Dalam kerangka Lacan, ada tiga tatanan utama: pertama, imaginer yaitu dunia citra dan ilusi kesatuan, seperti pada tahap cermin; kedua, simbolik yaitu dunia bahasa dan hukum, yang membatasi sekaligus membentuk subjek; ketiga, reel yaitu realitas murni sebelum dimediasi bahasa, yang tak pernah bisa sepenuhnya diakses.

Perbedaan ini mengguncang pandangan humanisme klasik yang melihat manusia sebagai individu utuh dan otonom. Bagi Lacan, subjek selalu ‘terbelah’ dan terikat pada jejaring penanda, bukan entitas murni. Bahkan tokoh dalam novel, menurutnya, hanyalah kumpulan penanda yang berkumpul di sekitar sebuah nama.

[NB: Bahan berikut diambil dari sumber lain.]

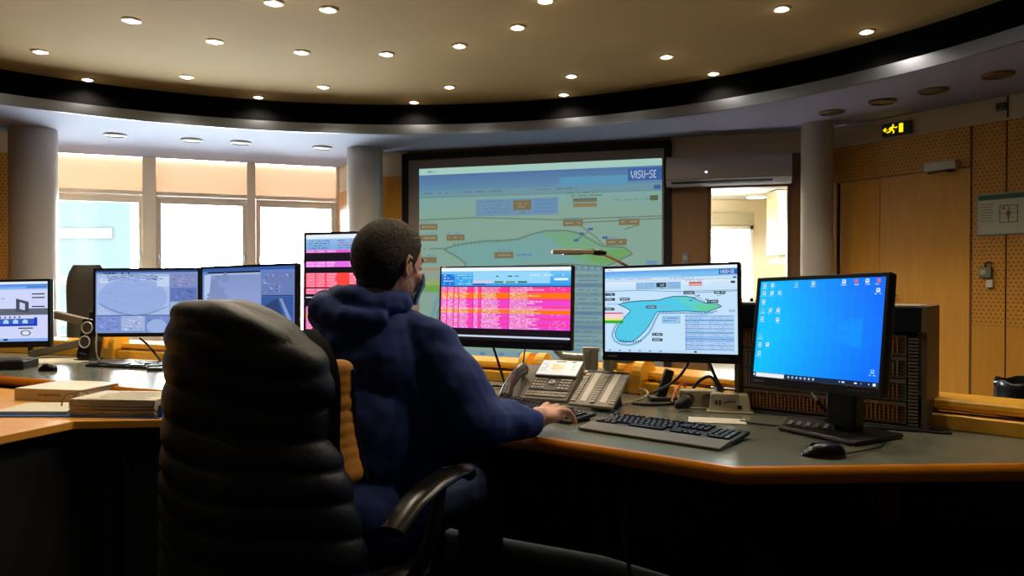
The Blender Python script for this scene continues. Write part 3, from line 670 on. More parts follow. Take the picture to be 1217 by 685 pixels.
def table_screen(s):
    s.rect(0, 0, 1, 1, (10, 10, 20), 0)
    s.rect(0, 0, 1, .05, (240, 246, 250), 1); s.vgrad(0, .05, 1, .27, (120, 200, 245), (40, 150, 235), 5, 1)
    s.rect(0, .09, .11, .27, (30, 120, 220), 2); s.rect(.12, .09, .26, .25, (60, 170, 240), 2)
    for i in range(4): s.dash(.02, .10 + i * .04, .08, .015, (190, 225, 250), 3); s.dash(.13, .10 + i * .04, .12, .012, (190, 225, 250), 3)
    s.rect(.26, .06, .85, .22, (150, 215, 250), 2)
    for x in (.42, .53, .56, .6): s.dash(x, .115, .05, .016, (30, 60, 80), 3)
    for x, c in ((.26, (250, 190, 210)), (.34, (250, 190, 210)), (.43, (90, 130, 90)), (.52, (90, 150, 90)), (.61, (60, 110, 90))): s.rect(x, .19, x + .07, .215, c, 3)
    s.rect(.26, .225, .36, .245, (60, 80, 160), 3); s.rect(.88, .15, .98, .18, (230, 245, 255), 3); s.dash(.7, .1, .25, .02, (200, 235, 255), 3)
    s.rect(0, .255, 1, .27, (30, 60, 120), 2)
    n = 22; y0, y1 = .27, .845; PK = (255, 60, 150); OR = (255, 118, 14); MG = (240, 70, 205)
    rows = [PK, PK, MG and PK, OR, OR, OR, PK, MG, MG, MG, PK, (255, 120, 180), OR, OR, MG, MG, PK, MG, MG, PK, MG, MG]
    for i in range(n):
        y = y0 + (y1 - y0) * i / n; h = (y1 - y0) / n; c = rows[i]
        s.rect(0, y, 1, y + h, c, 1)
        lt = tuple(min(255, int(q * .45 + 150)) for q in c)
        for x, w_ in ((.005, .04), (.055, .045), (.11, .03), (.15, .05 + s.r.uniform(0, .03)), (.27, .03), (.33, .11 + s.r.uniform(0, .05)), (.55, s.r.uniform(.12, .26))):
            s.rect(x, y + h * .12, x + w_, y + h * .86, lt, 2); s.dash(x, y + h * .3, w_, h * .35, tuple(int(q * .75) for q in c), 3, .7)
        if s.r.random() < .4: s.dash(.85, y + h * .3, .12, h * .3, (255, 170, 220), 3, .4)
    for x in (.05, .105, .145, .26, .325, .54): s.rect(x, y0, x + .003, y1, (190, 40, 110), 4)
    s.rect(0, .845, 1, .935, (22, 12, 22), 2); s.rect(0, .94, 1, .965, (200, 214, 235), 2); s.rect(0, .965, 1, 1, (16, 16, 24), 2)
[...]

Implikasinya dalam kritik sastra sangat luas. Sastra realis, yang berusaha memantulkan ‘dunia nyata’, bertumpu pada tatanan simbolik. Sebaliknya, sastra magis atau metafiction yang meruntuhkan realisme membuka celah bagi ledakan imaginer ke dalam simbolik—menciptakan ketegangan yang subur untuk dianalisis. Novel-novel B.S. Johnson, misalnya, kerap membuat tokohnya memprotes penulis, seolah menyingkap bahwa semua fiksi adalah permainan bahasa.

Pengaruh Lacan melampaui sastra. Dalam studi film, tahap cermin digunakan Jean-Louis Baudry, Christian Metz, hingga Laura Mulvey (melalui konsep male gaze) untuk menjelaskan bagaimana penonton ‘mengenali’ diri dalam tokoh layar lebar, sambil tetap terjebak dalam ilusi. Dalam teori budaya, Slavoj Žižek memadukan Lacan dengan Marxisme untuk membedah ideologi dan hasrat.

Kritik tentu ada. Di akhir 1970-an, psikoanalisis dianggap terlalu reduksionis, menyederhanakan fenomena sosial menjadi dorongan psiko-seksual. Namun, Lacan bertahan justru karena tawarannya yang radikal: menolak harmoni palsu, menantang gagasan subjek yang utuh, dan mengajak kita menerima bahwa diri kita dibangun dari kekurangan, bahasa, dan jarak. Di era media sosial di mana citra diri dibentuk lewat foto, status, dan story, konsep ini terasa semakin relevan.

Mungkin, pada akhirnya, daya tarik Lacan terletak pada pengakuan bahwa kita tidak pernah benar-benar mengenal diri kita sendiri. Cermin hanya memberi ilusi, bahasa hanya memberi bayangan, dan yang ‘nyata’ selalu luput. Justru di situlah letak kemanusiaan: terus mencari, terus menginginkan, dan terus bercerita.